Thin/double-walled geometry

Hi, I am evaluating Caedium for use in a sailboat engineering environment, One of the areas I am particularly interested in is the capability to model sails. Using the on-line examples and the Baltic 50 example in particular for guidance, I have imported sail geometry consisting of a volume with an internal surface representative of a sail. I am however not having much success in defining a double-walled (thin) surface for the sail. Is there a detailed example available showing how this is typically done?

First try a simple 2-sided case

Before trying a complicated example, I suggest you try a simple case generated within Caedium:

  1. Create an outer box
  2. Create a face fully within the box
  3. Set the Topology Only property to on for the Boolean->Subtract tool on the Geometry Tool Palette
  4. Subtract the face from the outer box - this will embed the face in the volume
  5. Apply the Faces->2 Sided tool to the embedded face to convert it into a double sided face (membrane)

For more details on topology-based operations see "Topology Operations".

Then try simulating a flow through the box over the membrane in the usual manner similar to the tutorial "Incompressible Flow Through a Pipe into a Box".

Notes

  • Importing 2 co-incident faces as a membrane is not the way to proceed.

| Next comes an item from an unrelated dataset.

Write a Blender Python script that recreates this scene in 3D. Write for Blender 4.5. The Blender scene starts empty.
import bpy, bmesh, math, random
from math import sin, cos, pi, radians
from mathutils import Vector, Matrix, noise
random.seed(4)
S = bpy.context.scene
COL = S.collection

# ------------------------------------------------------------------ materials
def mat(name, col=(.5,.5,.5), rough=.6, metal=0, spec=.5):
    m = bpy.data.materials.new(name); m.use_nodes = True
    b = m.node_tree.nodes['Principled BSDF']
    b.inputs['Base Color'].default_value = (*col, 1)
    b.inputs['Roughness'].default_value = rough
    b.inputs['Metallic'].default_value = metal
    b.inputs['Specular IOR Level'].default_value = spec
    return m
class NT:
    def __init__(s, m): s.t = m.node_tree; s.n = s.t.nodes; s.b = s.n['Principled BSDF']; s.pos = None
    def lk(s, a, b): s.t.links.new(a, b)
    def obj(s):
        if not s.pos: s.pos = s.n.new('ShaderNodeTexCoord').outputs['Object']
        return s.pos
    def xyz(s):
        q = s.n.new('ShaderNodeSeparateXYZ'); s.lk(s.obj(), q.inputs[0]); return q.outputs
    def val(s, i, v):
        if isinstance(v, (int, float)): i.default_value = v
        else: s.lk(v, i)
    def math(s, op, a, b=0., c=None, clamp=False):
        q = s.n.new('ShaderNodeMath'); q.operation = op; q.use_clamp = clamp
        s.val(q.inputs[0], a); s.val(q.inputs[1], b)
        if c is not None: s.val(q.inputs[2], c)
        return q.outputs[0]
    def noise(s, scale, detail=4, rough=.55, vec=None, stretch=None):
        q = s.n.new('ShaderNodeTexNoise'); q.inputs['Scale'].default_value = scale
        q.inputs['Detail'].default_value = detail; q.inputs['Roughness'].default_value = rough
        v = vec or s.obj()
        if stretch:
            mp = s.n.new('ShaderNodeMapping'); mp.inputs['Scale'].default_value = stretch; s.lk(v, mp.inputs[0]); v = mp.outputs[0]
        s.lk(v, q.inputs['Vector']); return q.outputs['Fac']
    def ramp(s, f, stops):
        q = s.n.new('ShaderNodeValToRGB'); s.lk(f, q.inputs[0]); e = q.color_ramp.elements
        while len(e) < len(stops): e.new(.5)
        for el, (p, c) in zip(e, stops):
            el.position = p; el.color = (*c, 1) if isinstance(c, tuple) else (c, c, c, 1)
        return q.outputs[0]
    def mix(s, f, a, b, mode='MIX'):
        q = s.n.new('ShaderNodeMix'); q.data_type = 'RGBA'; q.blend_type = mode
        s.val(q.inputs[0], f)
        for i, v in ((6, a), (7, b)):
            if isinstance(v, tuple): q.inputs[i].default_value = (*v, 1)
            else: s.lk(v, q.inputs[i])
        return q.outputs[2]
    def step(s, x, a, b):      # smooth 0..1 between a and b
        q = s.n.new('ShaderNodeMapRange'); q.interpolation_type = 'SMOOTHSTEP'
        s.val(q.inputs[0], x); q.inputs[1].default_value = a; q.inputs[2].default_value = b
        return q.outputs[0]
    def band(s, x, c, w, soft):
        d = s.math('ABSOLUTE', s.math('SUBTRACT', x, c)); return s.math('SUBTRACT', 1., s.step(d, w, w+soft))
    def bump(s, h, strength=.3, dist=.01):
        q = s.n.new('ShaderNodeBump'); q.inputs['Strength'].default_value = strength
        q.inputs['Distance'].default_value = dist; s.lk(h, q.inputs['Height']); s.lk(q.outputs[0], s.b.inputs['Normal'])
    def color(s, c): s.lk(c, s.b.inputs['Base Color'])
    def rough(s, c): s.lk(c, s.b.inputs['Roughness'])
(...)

You need to explicitly convert a single face once it's embedded in a volume into a 2-sided face as outlined above.
  • The embedded face has to be in free space - no other coincident or intersecting geometry.
  • Order is important, first create the embedded face then make it 2-sided.
  • Only a face embedded in a volume can be made into a 2-sided face.

Many thanks

Many thanks for the quick reply, I have successfully implemented the suggested procedure on an imported sail surface. As a matter of interest I am using Rhinoceros to generate the sail shapes and importing the geometry resulted in the sail surface being imported as a volume. I was only able to convert the embedded sail surface once I had deleted this volume (after carrying out the Boolean subtraction).

Odd volume

Interesting. I worked on this very problem and found the same exact result, using Rhinoceros also. I am very pleased with the results from this test simulation.

I find the double sided surface 'aliases' when presenting results as a color map, the 'other side' must be suppressed somehow. I used transparency to reduce the distraction of the aliased surfaces, setting it so the iso-Cp lines were for the pressure side while the shaded color was for the suction side. Some lift monitor numbers verified a reasonable prediction for the combined total, and the Cp values made sense- they didn't before I read about deleting the volume- the first cut I did I had not deleted the strange volume created on import of the single surface via STEP. I also 'discovered' I can use the surface edges to seed the streamlines, also very useful. Would be happy to post results.

Happy to see results

For more on streamlines see "Particles or Streamlines"

"...happy to post results." check your email for contact details.

Boundary

Though my volume was too small and I am certain the side walls had an effect, I use calculations to predict the velocity gradient I might expect over the water surface, the 'sail' is created based on the apparent wind along the mast to twist appropriately. Pretty good agreement, my design methodology seems to be on the right track according to the Caedium simulation!

I note in your simulation you used a cylinder for the volume, can you elaborate on the reason for that? I would have expected a huge cube...aligned with the apparent wind direction.

Cylinder Outer Boundary

I used a cylinder as the outer boundary in the example "CFD Analysis of a Sail Yacht from SketchUp", so that I could vary the wind direction using Inlet-Outlet boundary conditions. With a box that isn't aligned with the wind direction you sometimes encounter simulation stability issues caused by the corners.